*GIVEN REQUEST:* Your task is to transcribe all of the data below exactly, omitting the images.

*GIVEN MATERIAL:*

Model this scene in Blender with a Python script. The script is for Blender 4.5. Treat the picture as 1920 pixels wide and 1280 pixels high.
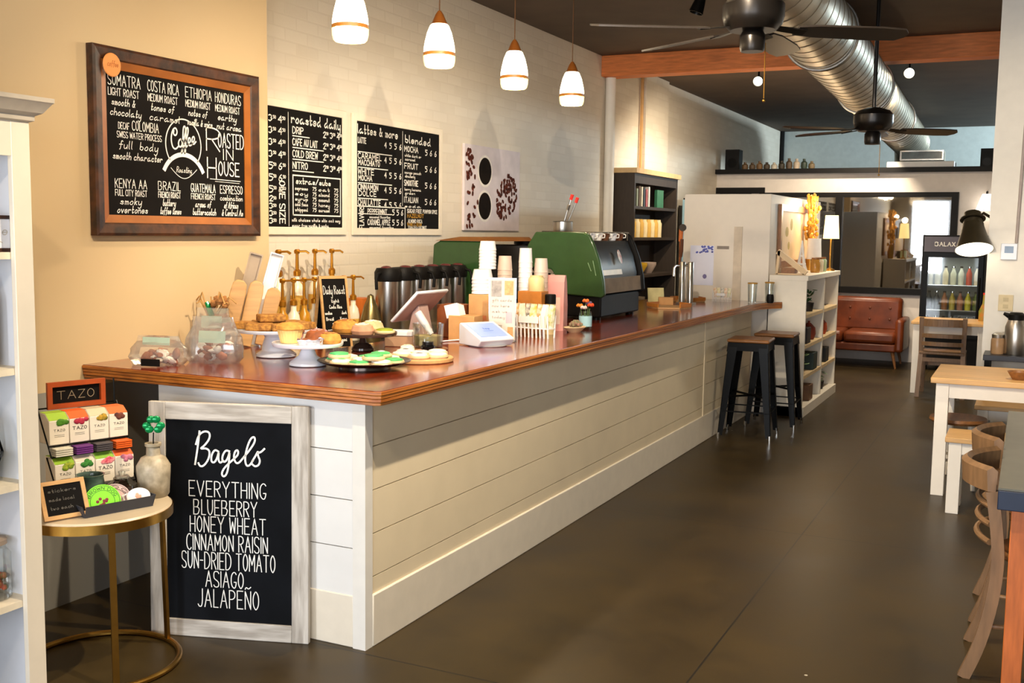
import bpy, math, random
from mathutils import Vector, Matrix
random.seed(7)
for o in list(bpy.data.objects):
    bpy.data.objects.remove(o)
C = bpy.context.scene.collection
SC = bpy.context.scene
rad = math.radians

# ------------------------------------------------------------------ camera
cam_d = bpy.data.cameras.new('camera')
cam = bpy.data.objects.new('camera', cam_d)
C.objects.link(cam)
cam_d.sensor_width = 36.0
cam_d.lens = 36.0 * 2000.0 / 1920.0
cam_d.clip_start = 0.05
_y, _p, _r = rad(25.8), rad(5.92), rad(0.78)
_f = Vector((-math.sin(_y) * math.cos(_p), math.cos(_y) * math.cos(_p), -math.sin(_p)))
_rt = Vector((math.cos(_y), math.sin(_y), 0))
_up = _rt.cross(_f)
_rt, _up = _rt * math.cos(_r) + _up * math.sin(_r), _up * math.cos(_r) - _rt * math.sin(_r)
cam.matrix_world = Matrix(((_rt.x, _up.x, -_f.x, 0), (_rt.y, _up.y, -_f.y, 0), (_rt.z, _up.z, -_f.z, 1.6), (0, 0, 0, 1)))
SC.camera = cam

# ------------------------------------------------------------------ world, exposure, big lights
SC.view_settings.view_transform = 'Standard'
SC.view_settings.look = 'None'
SC.view_settings.gamma = 1.0
SC.view_settings.use_curve_mapping = False
SC.view_settings.exposure = 0.55
w = bpy.data.worlds.new('daylight')
SC.world = w
w.use_nodes = True
w.node_tree.nodes['Background'].inputs[0].default_value = (0.86, 0.93, 1.0, 1)
w.node_tree.nodes['Background'].inputs[1].default_value = 1.6


def lamp(name, kind, loc, energy, color, size=0.1, target=None, sizey=None, spot=None, blend=0.5):
    d = bpy.data.lights.new(name, kind)
    d.energy = energy
    d.color = color
    if kind == 'AREA':
        d.size = size
        if sizey:
            d.shape = 'RECTANGLE'
            d.size_y = sizey
    else:
        d.shadow_soft_size = size
    if kind == 'SPOT':
        d.spot_size = rad(spot or 90)
        d.spot_blend = blend
    o = bpy.data.objects.new(name, d)
    C.objects.link(o)
    o.location = loc
    if target is not None:
        o.rotation_euler = (Vector(target) - Vector(loc)).to_track_quat('-Z', 'Y').to_euler()
    return o


WARM = (1.0, 0.78, 0.52)
SOFT = (1.0, 0.84, 0.62)
DAY = (0.86, 0.92, 1.0)
# daylight through the storefront windows behind the camera
lamp('storefront_daylight', 'AREA', (-2.55, -2.9, 1.6), 115, DAY, 0.9, (-2.4, 4, 0.9), 1.9)
lamp('storefront_daylight', 'AREA', (0.7, -2.9, 1.55), 120, DAY, 3.6, (-0.6, 6, 0.9), 2.0)
# window of the loft at the back, out of sight on the right
lamp('loft_daylight', 'AREA', (2.6, 16.3, 2.95), 230, (0.72, 0.9, 1.0), 1.2, (-4, 16.4, 2.9), 0.5)
# track heads above the aisle (their housings are built further down)
TRACK = [(-1.37, 1.1), (-1.37, 2.4), (-1.37, 3.6)]
for tx, ty in TRACK:
    lamp('track_spot', 'SPOT', (tx, ty, 3.08), (60, 140, 210)[int(ty > 2) + int(ty > 3)], SOFT, 0.02, (tx - 0.12, ty + 1.5, 0.6), spot=132, blend=0.35)
SPOTS = [(-2.57, 10.95), (-1.13, 10.9), (-1.9, 13.4)]  # the last one, without a fitting, is added to brighten the far partition
lamp('table_fill_spot', 'SPOT', (0.2, 6.4, 3.1), 110, SOFT, 0.04, (0.0, 7.2, 0.7), spot=100, blend=0.9)  # added spot out of view, brightens the pine table and floor
for tx, ty in SPOTS:
    lamp('ceiling_spot', 'SPOT', (tx, ty, 3.04), 150, SOFT, 0.04, (tx - 0.7 if tx < -2 else tx + 0.1, ty + 0.8, 1.0), spot=150, blend=0.9)


# ------------------------------------------------------------------ materials
def lin(h):
    h = h.lstrip('#')
    v = [int(h[i:i + 2], 16) / 255 for i in (0, 2, 4)]
    return tuple(c / 12.92 if c <= 0.04045 else ((c + 0.055) / 1.055) ** 2.4 for c in v) + (1,)


_M = {}


def mat(name, col, rough=0.6, metal=0.0, var=0.06, scale=14.0, bump=0.0, coat=0.0, stretch=(1, 1, 1), emit=None, es=0.0,
        trans=0.0, ior=1.45, alpha=1.0, col2=None, detail=4.0, spec=0.5):
    """Principled surface with a noise-driven tint (and optional bump) in object space."""
    if name in _M:
        return _M[name]
    m = bpy.data.materials.new(name)
    m.use_nodes = True
    nt = m.node_tree
    b = nt.nodes['Principled BSDF']
    b.inputs['Roughness'].default_value = rough
    b.inputs['Metallic'].default_value = metal
    b.inputs['IOR'].default_value = ior
    b.inputs['Specular IOR Level'].default_value = spec
    if coat:
        b.inputs['Coat Weight'].default_value = coat
        b.inputs['Coat Roughness'].default_value = 0.12
    if trans:
        b.inputs['Transmission Weight'].default_value = trans
    if alpha < 1:
        b.inputs['Alpha'].default_value = alpha
    if emit:
        b.inputs['Emission Color'].default_value = lin(emit)
        b.inputs['Emission Strength'].default_value = es
    tc = nt.nodes.new('ShaderNodeTexCoord')
    mp = nt.nodes.new('ShaderNodeMapping')
    mp.inputs['Scale'].default_value = stretch
    ns = nt.nodes.new('ShaderNodeTexNoise')
    ns.inputs['Scale'].default_value = scale
    ns.inputs['Detail'].default_value = detail
    nt.links.new(tc.outputs['Object'], mp.inputs['Vector'])
    nt.links.new(mp.outputs['Vector'], ns.inputs['Vector'])
    cr = nt.nodes.new('ShaderNodeValToRGB')
    a = lin(col)
    if col2:
        z = lin(col2)
        cr.color_ramp.elements[0].position = 0.35
        cr.color_ramp.elements[1].position = 0.65
        cr.color_ramp.elements[0].color = a
        cr.color_ramp.elements[1].color = z
    else:
        cr.color_ramp.elements[0].position = 0.25
        cr.color_ramp.elements[1].position = 0.75
        cr.color_ramp.elements[0].color = tuple(c * (1 - var * 2) for c in a[:3]) + (1,)
        cr.color_ramp.elements[1].color = tuple(min(1, c * (1 + var * 2)) for c in a[:3]) + (1,)
    nt.links.new(ns.outputs['Fac'], cr.inputs['Fac'])
    nt.links.new(cr.outputs['Color'], b.inputs['Base Color'])
    if bump:
        bp = nt.nodes.new('ShaderNodeBump')
        bp.inputs['Strength'].default_value = bump
        bp.inputs['Distance'].default_value = 0.01
        nt.links.new(ns.outputs['Fac'], bp.inputs['Height'])
        nt.links.new(bp.outputs['Normal'], b.inputs['Normal'])
    _M[name] = m
    return m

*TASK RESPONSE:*
Model this scene in Blender with a Python script. The script is for Blender 4.5. Treat the picture as 1920 pixels wide and 1280 pixels high.
import bpy, math, random
from mathutils import Vector, Matrix
random.seed(7)
for o in list(bpy.data.objects):
    bpy.data.objects.remove(o)
C = bpy.context.scene.collection
SC = bpy.context.scene
rad = math.radians

# ------------------------------------------------------------------ camera
cam_d = bpy.data.cameras.new('camera')
cam = bpy.data.objects.new('camera', cam_d)
C.objects.link(cam)
cam_d.sensor_width = 36.0
cam_d.lens = 36.0 * 2000.0 / 1920.0
cam_d.clip_start = 0.05
_y, _p, _r = rad(25.8), rad(5.92), rad(0.78)
_f = Vector((-math.sin(_y) * math.cos(_p), math.cos(_y) * math.cos(_p), -math.sin(_p)))
_rt = Vector((math.cos(_y), math.sin(_y), 0))
_up = _rt.cross(_f)
_rt, _up = _rt * math.cos(_r) + _up * math.sin(_r), _up * math.cos(_r) - _rt * math.sin(_r)
cam.matrix_world = Matrix(((_rt.x, _up.x, -_f.x, 0), (_rt.y, _up.y, -_f.y, 0), (_rt.z, _up.z, -_f.z, 1.6), (0, 0, 0, 1)))
SC.camera = cam

# ------------------------------------------------------------------ world, exposure, big lights
SC.view_settings.view_transform = 'Standard'
SC.view_settings.look = 'None'
SC.view_settings.gamma = 1.0
SC.view_settings.use_curve_mapping = False
SC.view_settings.exposure = 0.55
w = bpy.data.worlds.new('daylight')
SC.world = w
w.use_nodes = True
w.node_tree.nodes['Background'].inputs[0].default_value = (0.86, 0.93, 1.0, 1)
w.node_tree.nodes['Background'].inputs[1].default_value = 1.6


def lamp(name, kind, loc, energy, color, size=0.1, target=None, sizey=None, spot=None, blend=0.5):
    d = bpy.data.lights.new(name, kind)
    d.energy = energy
    d.color = color
    if kind == 'AREA':
        d.size = size
        if sizey:
            d.shape = 'RECTANGLE'
            d.size_y = sizey
    else:
        d.shadow_soft_size = size
    if kind == 'SPOT':
        d.spot_size = rad(spot or 90)
        d.spot_blend = blend
    o = bpy.data.objects.new(name, d)
    C.objects.link(o)
    o.location = loc
    if target is not None:
        o.rotation_euler = (Vector(target) - Vector(loc)).to_track_quat('-Z', 'Y').to_euler()
    return o


WARM = (1.0, 0.78, 0.52)
SOFT = (1.0, 0.84, 0.62)
DAY = (0.86, 0.92, 1.0)
# daylight through the storefront windows behind the camera
lamp('storefront_daylight', 'AREA', (-2.55, -2.9, 1.6), 115, DAY, 0.9, (-2.4, 4, 0.9), 1.9)
lamp('storefront_daylight', 'AREA', (0.7, -2.9, 1.55), 120, DAY, 3.6, (-0.6, 6, 0.9), 2.0)
# window of the loft at the back, out of sight on the right
lamp('loft_daylight', 'AREA', (2.6, 16.3, 2.95), 230, (0.72, 0.9, 1.0), 1.2, (-4, 16.4, 2.9), 0.5)
# track heads above the aisle (their housings are built further down)
TRACK = [(-1.37, 1.1), (-1.37, 2.4), (-1.37, 3.6)]
for tx, ty in TRACK:
    lamp('track_spot', 'SPOT', (tx, ty, 3.08), (60, 140, 210)[int(ty > 2) + int(ty > 3)], SOFT, 0.02, (tx - 0.12, ty + 1.5, 0.6), spot=132, blend=0.35)
SPOTS = [(-2.57, 10.95), (-1.13, 10.9), (-1.9, 13.4)]  # the last one, without a fitting, is added to brighten the far partition
lamp('table_fill_spot', 'SPOT', (0.2, 6.4, 3.1), 110, SOFT, 0.04, (0.0, 7.2, 0.7), spot=100, blend=0.9)  # added spot out of view, brightens the pine table and floor
for tx, ty in SPOTS:
    lamp('ceiling_spot', 'SPOT', (tx, ty, 3.04), 150, SOFT, 0.04, (tx - 0.7 if tx < -2 else tx + 0.1, ty + 0.8, 1.0), spot=150, blend=0.9)


# ------------------------------------------------------------------ materials
def lin(h):
    h = h.lstrip('#')
    v = [int(h[i:i + 2], 16) / 255 for i in (0, 2, 4)]
    return tuple(c / 12.92 if c <= 0.04045 else ((c + 0.055) / 1.055) ** 2.4 for c in v) + (1,)


_M = {}


def mat(name, col, rough=0.6, metal=0.0, var=0.06, scale=14.0, bump=0.0, coat=0.0, stretch=(1, 1, 1), emit=None, es=0.0,
        trans=0.0, ior=1.45, alpha=1.0, col2=None, detail=4.0, spec=0.5):
    """Principled surface with a noise-driven tint (and optional bump) in object space."""
    if name in _M:
        return _M[name]
    m = bpy.data.materials.new(name)
    m.use_nodes = True
    nt = m.node_tree
    b = nt.nodes['Principled BSDF']
    b.inputs['Roughness'].default_value = rough
    b.inputs['Metallic'].default_value = metal
    b.inputs['IOR'].default_value = ior
    b.inputs['Specular IOR Level'].default_value = spec
    if coat:
        b.inputs['Coat Weight'].default_value = coat
        b.inputs['Coat Roughness'].default_value = 0.12
    if trans:
        b.inputs['Transmission Weight'].default_value = trans
    if alpha < 1:
        b.inputs['Alpha'].default_value = alpha
    if emit:
        b.inputs['Emission Color'].default_value = lin(emit)
        b.inputs['Emission Strength'].default_value = es
    tc = nt.nodes.new('ShaderNodeTexCoord')
    mp = nt.nodes.new('ShaderNodeMapping')
    mp.inputs['Scale'].default_value = stretch
    ns = nt.nodes.new('ShaderNodeTexNoise')
    ns.inputs['Scale'].default_value = scale
    ns.inputs['Detail'].default_value = detail
    nt.links.new(tc.outputs['Object'], mp.inputs['Vector'])
    nt.links.new(mp.outputs['Vector'], ns.inputs['Vector'])
    cr = nt.nodes.new('ShaderNodeValToRGB')
    a = lin(col)
    if col2:
        z = lin(col2)
        cr.color_ramp.elements[0].position = 0.35
        cr.color_ramp.elements[1].position = 0.65
        cr.color_ramp.elements[0].color = a
        cr.color_ramp.elements[1].color = z
    else:
        cr.color_ramp.elements[0].position = 0.25
        cr.color_ramp.elements[1].position = 0.75
        cr.color_ramp.elements[0].color = tuple(c * (1 - var * 2) for c in a[:3]) + (1,)
        cr.color_ramp.elements[1].color = tuple(min(1, c * (1 + var * 2)) for c in a[:3]) + (1,)
    nt.links.new(ns.outputs['Fac'], cr.inputs['Fac'])
    nt.links.new(cr.outputs['Color'], b.inputs['Base Color'])
    if bump:
        bp = nt.nodes.new('ShaderNodeBump')
        bp.inputs['Strength'].default_value = bump
        bp.inputs['Distance'].default_value = 0.01
        nt.links.new(ns.outputs['Fac'], bp.inputs['Height'])
        nt.links.new(bp.outputs['Normal'], b.inputs['Normal'])
    _M[name] = m
    return m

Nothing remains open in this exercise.